Malcolm’s change is impressive for three reasons. First, he is brave enough to admit to himself that he was wrong. He did not avoid this uncomfortable truth or try to justify it to himself. Second, he felt guilty about using his persuasiveness to convert people to beliefs he now found to be wrong. He knew the power he could have over his listeners and expressed remorse that he had used it to (in hindsight) mislead them. Third, he spoke publicly about his epiphany. Malcolm probably could have saved his life after the NOI if he had kept his transformation to himself.

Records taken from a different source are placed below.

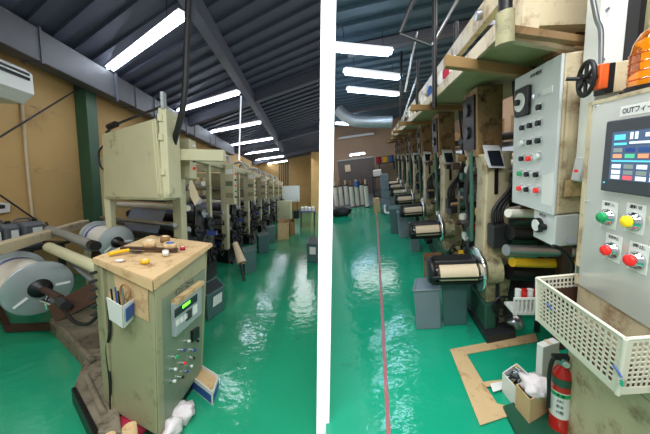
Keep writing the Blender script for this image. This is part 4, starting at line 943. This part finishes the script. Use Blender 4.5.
# label above the screen
pl0 = hp(628, 107); tq0 = sxX - .008
yt0 = hp(623, 108).y; hm.part('nameplate', MB().box(sxX - .0075, sxX - .006, yt0 - .2, yt0, z_t + .01, z_t + .045), M['whitep'])
hm.text('lettering', 'OUTフィード 巻取', V(sxX - .0085, yt0 - .1, z_t + .027), V(0, -1, 0), V(0, 0, 1), .024, M['ink'], width=.18)
for z in (zTm - .02, zB + .06):
    for y in (yfar - .03,): hm.part('screw', MB().cyl((sxX - .006, y, z), (sxX - .012, y, z), .005, n=8), M['chrome'])
hm.part('screw', MB().cyl((sxX - .006, yfar - .03, 1.3), (sxX - .012, yfar - .03, 1.3), .005, n=8), M['chrome'])
hm.part('corner_clip', MB().box(sxX - .01, sxX - .004, yfar - .02, yfar - .0, zB + .05, zB + .09), M['chrome'])
PB = [(609, 217, 'greenb', '運転 入'), (635, 221, 'yellowb', '運転 切'), (613, 250, 'redb', '非常停止'), (638, 260, 'redb', '停止')]
for x, y, m, tx in PB:
    p = hp(x, y, .006); r = .024
    w = .036
    pt = hm.part('button_plate', MB().box(p.x - .002, p.x, p.y - w, p.y + w, p.z - .045, p.z + .062), M['whiteb'], bevel=.003)
    bz_ = hm.part('button_bezel', MB().lathe(p, V(-1, 0, 0), [(0, .0), (r * 1.35, .002), (r * 1.35, .009), (r * 1.1, .012), (r * 1.1, .02), (r * .9, .022), (0, .022)], 24), M['chrome'], pt)
    hm.part('button_cap', MB().lathe(p, V(-1, 0, 0), [(r * .88, .02), (r * .88, .029), (r * .75, .033), (0, .034)], 24), M[m], pt)
    hm.text('lettering', tx, V(p.x - .003, p.y, p.z + .05), V(0, -1, 0), V(0, 0, 1), .014, M['ink'], pt, width=.045)

# beacon
bcn = Thing(R, 'warning_beacon', 'amber domed warning beacon on top of the touch screen cabinet', 'beacon', (sxX + .1, .8, zTm))
by_ = 1.18; bx_ = R.y(650, 92, by_).x

bcn.part('base', MB().cyl((bx_, by_, zTm), (bx_, by_, zTm + .02), .064, n=28), M['black'])
bcn.part('dome', MB().lathe((bx_, by_, zTm + .02), V(0, 0, 1), [(.058, 0), (.058, .1), (.052, .14), (.038, .17), (.015, .186), (0, .188)], 28), M['amber'])
bcn.part('reflector', MB().lathe((bx_, by_, zTm + .02), V(0, 0, 1), [(0, .0), (.05, .01), (.045, .03), (.02, .05), (.02, .12), (.035, .14), (0, .15)], 14), M['ambercore'])
for k in range(4): bcn.part('dome_rib', MB().torus((bx_, by_, zTm + .04 + k * .028), V(0, 0, 1), .058, .003), M['amber'])

# ---- perforated basket hanging in front
ZK = .93
A3 = R.g(537, 278, ZK); B3 = R.g(626, 339, ZK); D3 = R.g(580, 274, ZK)
C3 = B3 + (D3 - A3); 
bh = .225
bk = Thing(R, 'perforated_basket', 'ivory plastic basket with square holes hung below the touch screen', 'basket', (A3 + C3) / 2 - V(0, 0, bh))
def perf(p0, p1, nc, nr, top=.016, bot=.03, ed=.02, tap=.0):
    m = MB(); d = p1 - p0; Ln = d.length; d.normalize(); n = d.cross(V(0, 0, 1)) * .002; dn = V(0, 0, -1)
    c = (A3 + C3) / 2
    def P(u, v):
        s = 1 - tap * v / bh; q = p0 + d * u + dn * v; return V(c.x + (q.x - c.x) * s, c.y + (q.y - c.y) * s, q.z)
    def rect(u0, u1, v0, v1): m.slab([P(u0, v0), P(u1, v0), P(u1, v1), P(u0, v1)], n)
    rect(0, Ln, 0, top); rect(0, Ln, bh - bot, bh); rect(0, ed, top, bh - bot); rect(Ln - ed, Ln, top, bh - bot)
    cw = (Ln - 2 * ed) / nc; rh = (bh - top - bot) / nr
    for i in range(nc + 1): u = ed + i * cw; rect(max(ed, u - cw * .17), min(Ln - ed, u + cw * .17), top, bh - bot)
    for j in range(1, nr): v = top + j * rh; rect(ed, Ln - ed, v - rh * .17, v + rh * .17)
    return m
TAP = .04
bk.part('basket_wall', perf(A3, B3, 17, 9, tap=TAP), M['basket']); bk.part('basket_wall', perf(D3, C3, 17, 9, tap=TAP), M['basket'])
bk.part('basket_wall', perf(A3, D3, 9, 9, tap=TAP), M['basket']); bk.part('basket_wall', perf(B3, C3, 9, 9, tap=TAP), M['basket'])
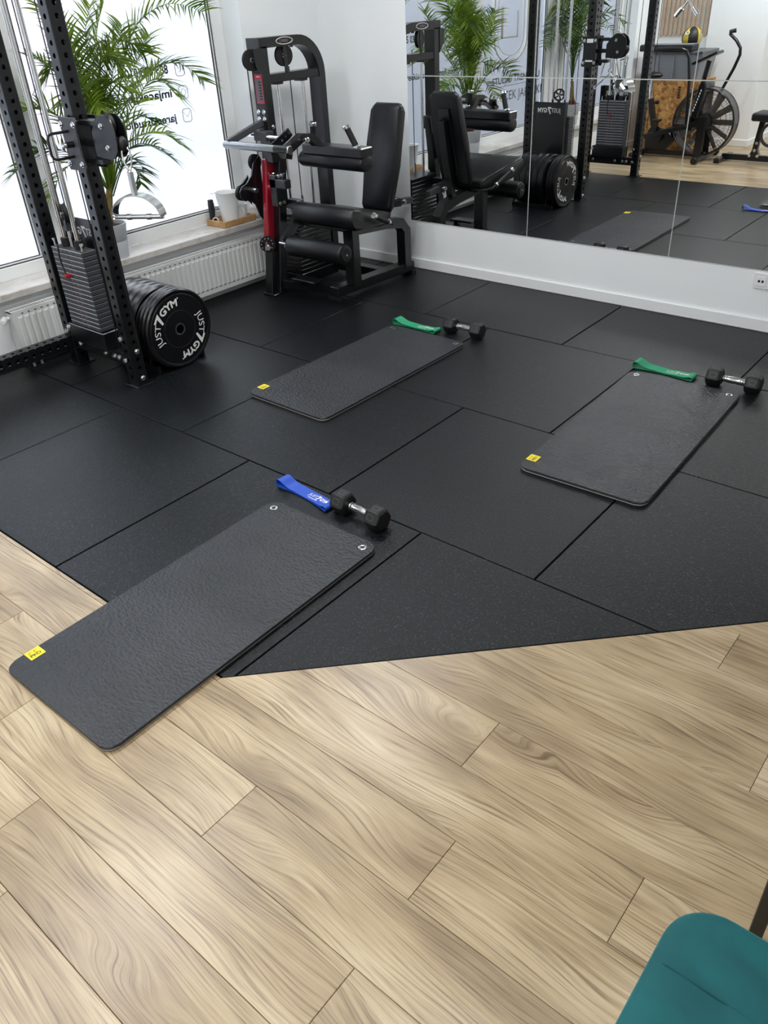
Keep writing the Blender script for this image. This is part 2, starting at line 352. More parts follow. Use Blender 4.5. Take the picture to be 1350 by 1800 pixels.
def part(name, mb, mat, parent, label=None, smooth=35, recalc=True):
    org = ORG.get(parent.name, Vector((0, 0, 0)))
    o = link(name, mesh_of(mb, name, mat, org, smooth, recalc), parent)
    if label: o['label'] = label
    return o
def thing(name, label, cat, loc=(0, 0, 0), group=None):
    o = bpy.data.objects.new(name, None); C.objects.link(o); o.location = loc; o.empty_display_size = 0.05
    ORG[o.name] = Vector(loc); o['label'] = label; o['category'] = cat
    if group: o['group'] = group
    return o
def single(name, mb, mat, label, cat, org, group=None, smooth=35):
    o = link(name, mesh_of(mb, name, mat, Vector(org), smooth)); o.location = org; ORG[o.name] = Vector(org)
    o['label'] = label; o['category'] = cat
    if group: o['group'] = group
    return o
def struct(name, mb, mat, parent=None, smooth=0):
    o = link(name, mesh_of(mb, name, mat, Vector((0, 0, 0)), smooth), parent)
    if parent is None: o['kind'] = 'structure'
    return o
def copy_tree(o, parent=None, label=None, loc=None, rz=None):
    c = o.copy(); C.objects.link(c); c.parent = parent; ORG[c.name] = ORG.get(o.name, Vector((0, 0, 0)))
    if label: c['label'] = label
    if loc is not None: c.location = loc
    if rz is not None: c.rotation_euler = (0, 0, rz)
    for ch in [x for x in bpy.data.objects if x.parent == o]: copy_tree(ch, c)
    return c
def text_verts(txt, size, bold=0.0, spacing=1.0, width=None, align='LEFT'):
    cu = bpy.data.curves.new('t', 'FONT'); cu.body = txt; cu.size = size; cu.offset = bold*size; cu.space_character = spacing; cu.align_x = align; cu.resolution_u = 3
    o = bpy.data.objects.new('t', cu); C.objects.link(o)
    dg = bpy.context.evaluated_depsgraph_get(); dg.update()
    me = bpy.data.meshes.new_from_object(o.evaluated_get(dg))
    vs = [tuple(v.co) for v in me.vertices]; fs = [tuple(p.vertices) for p in me.polygons]
    bpy.data.objects.remove(o); bpy.data.curves.remove(cu); bpy.data.meshes.remove(me)
    if width and vs:
        x0 = min(v[0] for v in vs); x1 = max(v[0] for v in vs); k = width/(x1-x0)
        vs = [((v[0]-x0)*k, v[1], 0) for v in vs]
    return vs, fs
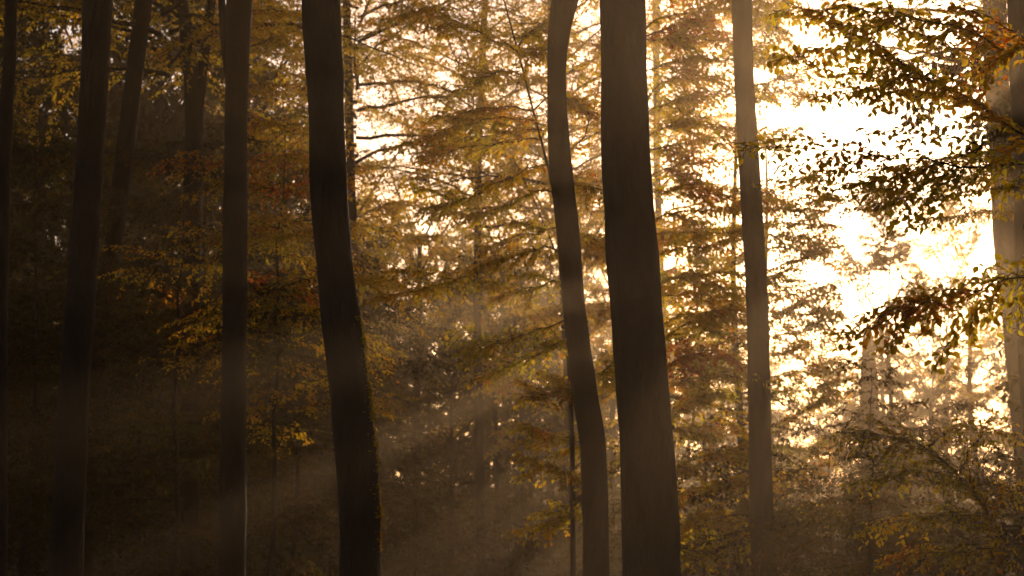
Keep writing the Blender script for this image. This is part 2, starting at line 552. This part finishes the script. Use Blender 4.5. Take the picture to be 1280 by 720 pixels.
big_tree(55, [(720, 602, 14), (600, 600, 12), (400, 596, 10), (200, 598, 9), (0, 606, 9)],
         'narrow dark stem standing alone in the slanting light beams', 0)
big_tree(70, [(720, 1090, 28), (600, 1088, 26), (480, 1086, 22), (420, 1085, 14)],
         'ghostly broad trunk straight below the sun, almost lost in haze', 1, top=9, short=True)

# ------------------------------------------------------------------ understory beeches
SAP = []
for i, (h, sp, n, mt) in enumerate([(8.5, 2.5, 60, M_GREEN), (7.0, 2.3, 50, M_GOLD), (9.5, 2.7, 64, M_GOLD), (5.0, 2.0, 40, M_GREEN), (8.0, 2.5, 52, M_DARK), (4.6, 2.0, 34, M_DARK), (8.2, 2.0, 40, M_GOLD)]):
    SAP.append(grow(h, 0.02 + 0.0045 * h, 3.3 if i == 6 else 0.5, sp, n, 0.08, 0.08, 0.46, mt, 40 + i, lean=0.16, width=0.5,
                    shape='tier', rise=(0.0, 0.4), rag=0.06, sub=1))


def sapling(v, px, Y, label, rz=None, s=1.0, group=None, dz=0.0):
    reseed(label)
    root = thing('beech_sapling', foot_px(px, Y), label, 'tree', group, rng.uniform(0, 6.28) if rz is None else rz, s)
    part('trunk', SAP[v][0], root); part('crown', SAP[v][1], root)
    return root


SAPS = [
    (6, 345, 27.0, 'orange tinged young beech between the forked side-stem trunk and the mossy trunk', 0.95),
    (4, 365, 36.0, 'dim brown young beech deeper behind the orange tinged one', 1.1),
    (4, 30, 30.0, 'shaded young beech between the edge trunk and the broad gloomy trunk', 1.05),
    (4, 178, 38.0, 'shaded young beech behind the slanting slender trunk', 1.1),
    (4, 215, 27.0, 'shaded young beech with a few orange leaves before the dim forked trunk', 0.95),
    (5, 880, 33.5, 'bushy low dull young beech between the thickest and the haze veiled trunks', 1.15),
    (5, 1085, 26.0, 'dark low young beech in front of the ghostly trunk', 0.85),
    (5, 930, 35.0, 'low dark young beech at the foot of the haze veiled trunk', 0.9),
    (5, 1040, 30.0, 'low dull bronze young beech below the sun gap', 0.75),
    (4, 520, 40.0, 'low shaded young beech between the mossy and the wavy trunks', 0.5),
    (5, 1160, 34.0, 'low hazy young beech under the sun before the ghostly trunk', 0.9),
]
for i, (v, px, Y, lab, s) in enumerate(SAPS):
    sapling(v, px, Y, lab, None, s)

# ------------------------------------------------------------------ overhanging branches at close range
def branch_tree(label, trunk_px, Y, r, height, branches, fine=True, stem=None):
    reseed(label)
    base = np.array(foot_px(trunk_px, Y))
    m = MB()
    if stem is None:
        z = np.linspace(0, height, 20)
        P = np.stack([0.06 * np.sin(z * 0.7), 0.05 * np.cos(z * 0.9) - 0.05, z], 1)
    else:
        q = [np.zeros(3)] + [at(px, py, Y) - base for px, py in stem]
        P, _l = resample(q, 24)
        P[:, 1] += 0.12 * np.sin(np.arange(24) * 0.5)
    m.tube(P, r * (1 - 0.82 * np.linspace(0, 1, len(P))), 12, 0, 0.015)
    root = thing('beech_tree', base, label)
    part('trunk', m.mesh('trunk', [M_BARK]), root)
    for (pts, width, leaf, step, r0, roll, mat, subs) in branches:
        w, f = MB(), MB()
        path = [at(px, py, yy) - base for px, py, yy in pts]
        d = np.linalg.norm(P - path[0], axis=1) + 3.0 * np.maximum(0, P[:, 2] - path[0][2])
        k = int(np.argmin(d))
        if np.linalg.norm(path[0] - P[k]) > 0.05:
            path = [P[k]] + path
        spray(w, f, path, width, leaf, step, r0, roll, 0.44, fine, 0, 0, True, 0.10, 0.22, 0.34, 6, 0.02)
        for sp, sw in subs:
            q = [at(px, py, yy) - base for px, py, yy in sp]
            spray(w, f, q, sw, leaf, step, r0 * 0.45, roll + rng.normal(0, 0.2), 0.44, fine, 0, 0, True, 0.08, 0.22, 0.34, 5, 0.02)
        b = part('branch', w.mesh('branch', [M_TWIG]), root)
        part('leaves', f.mesh('leaves', [mat]), b)
    return root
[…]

However, that would have been out of character for Malcolm X. He waged an aggressive campaign against Elijah and the NOI. At the Audubon Ballroom, he tells the crowd:
The Nation of Islam had been violent … violent from coast to coast. Muslims, in the Muslim movement, have been involved in cold, calculated violence. And not at one time have they been involved in violence against the Ku Klux Klan. They’re capable. They’re qualified. They’re equipped. They know how to do it—only to another brother. (464)
Elijah knows that if Malcolm is allowed to keep speaking out against him, people will listen. Malcolm knows the danger he is placing himself in. He tells the crowd, “I have never said or done anything in my life that I wasn’t prepared to suffer the consequences for” (464).
The Malcolm X that forbade his guards from frisking people at the door was the most open-minded, accepting version of himself that had ever existed. He did not want anyone to miss the chance to hear what he considered a crucial message, even if it meant that someone might be able to sneak a weapon into the Ballroom. He justifies his decision by telling his concerned followers, “No matter what…people are just to be allowed to come in.” And I’ll be among my people” (464).
The book’s final two chapters read like the dénouement of a thriller. The planning and calculation that went into Malcolm’s assassination—and the willful negligence of the FBI in preventing it—are startling in their coldness. When Owens’s superiors chastise him for trying to resuscitate Malcolm, it reveals the inhumanity with which the government viewed Malcolm. Chapter 19 is a grotesque mosaic of NOI members—many of whom were Malcolm’s friends—celebrating his murder.
Nevertheless, Tamara Payne’s epilogue confirms that the influence of Malcolm X has outlasted his death, and will continue to do so. It is natural to wonder how much more he might have done in the second half of his life, had he been able to pursue his convictions.